Mas para Marcelo Rebelo de Sousa, a sinalização da comunidade cigana à data, homenageando-a e denunciando a discriminação de que tem sido alvo em Portugal, não é apenas um simples episódio da nossa memória histórica, ela pretende ligar-se à nossa atual realidade, em pleno séc. XXI e, como tal, torna-se polémica e geradora de comentários a favor e contra essa homenagem, num momento em que a crueldade discriminatória contra a etnia cigana, praticada no séc. XVII já não existe, embora possa persistir um outro tipo de segregação.
De um ponto de vista meramente pessoal, se é verdade que ninguém ameaça hoje a etnia cigana com o degredo, a impossibilidade de usarem as suas vestes, de lerem a sina, de viverem nas cidades, vilas ou aldeias de Portugal, de manterem as suas tradições culturais (não contraditórias com as leis e a moral nacionais…), garantindo-lhes os apoios institucionais que são extensivos a toda a população portuguesa, também é verdade que uma parte significativa dessa comunidade não se tem esforçado suficientemente para se integrar no resto da sociedade, ao manter uma atitude nómada e de afastamento da vivência com o resto da população, fazendo com que esse “fechamento” possa ser interpretado como uma forma de preservar uma sua identidade própria, tornando-os imunes à influência do resto da sociedade e, ao mesmo tempo, à sua participação efetiva na vida coletiva da sociedade.
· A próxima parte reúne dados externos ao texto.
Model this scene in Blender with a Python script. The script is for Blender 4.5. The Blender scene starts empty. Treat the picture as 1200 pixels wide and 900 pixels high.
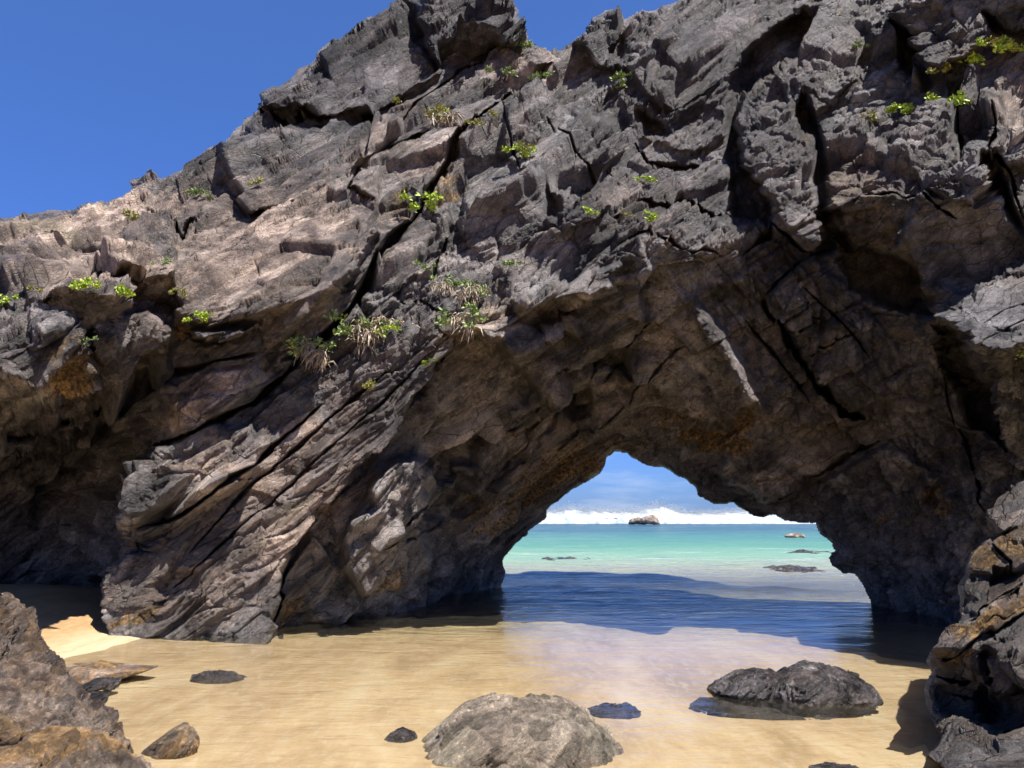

Se uma parte significativa da opinião pública portuguesa considera que o comportamento da etnia cigana no país é abusivo no cumprimento das normas nacionais, dedicando-se muitas vezes a negócios ilícitos, roubos e usando de meios violentos nas suas relações com o resto da população, poderemos também tentar perceber que tais comportamentos podem não ter nada a ver com a eventual natureza selvagem ou desumana desses cidadãos, mas como uma atitude de retaliação (igualmente condenável) de elementos dessa etnia, face a qualquer forma de discriminação popular de que são objeto há mais de cinco séculos ou, por outro lado, uma consequência anti-social do isolamento a que voluntariamente se têm sujeitado.

Enfim, “para dançar o tango são precisos dois” pelo que, se as duas partes não se esforçarem para se respeitar na mesma medida, reconhecendo que devem privilegiar as condutas instituídas na sociedade portuguesa, sem excluir a possibilidade de a comunidade cigana manter tradições culturais que lhe são próprias e não contraditórias com os valores e comportamentos públicos mais gerais da nossa sociedade, a discriminação de que se sentem alvo poderá ir sendo atenuada.

Mas, para que estas afirmações do nosso Presidente da República, não se resumam a constatar o que toda a gente reconhece e possam ir mais longe na tentativa de resolução deste problema, é necessário um extensivo trabalho técnico de especialistas, por forma a apurar onde se encontram os problemas de entendimento entre as partes e um longo trabalho de sensibilização das comunidades em presença, que não se pode reduzir a simples manifestações esporádicas de boa vontade.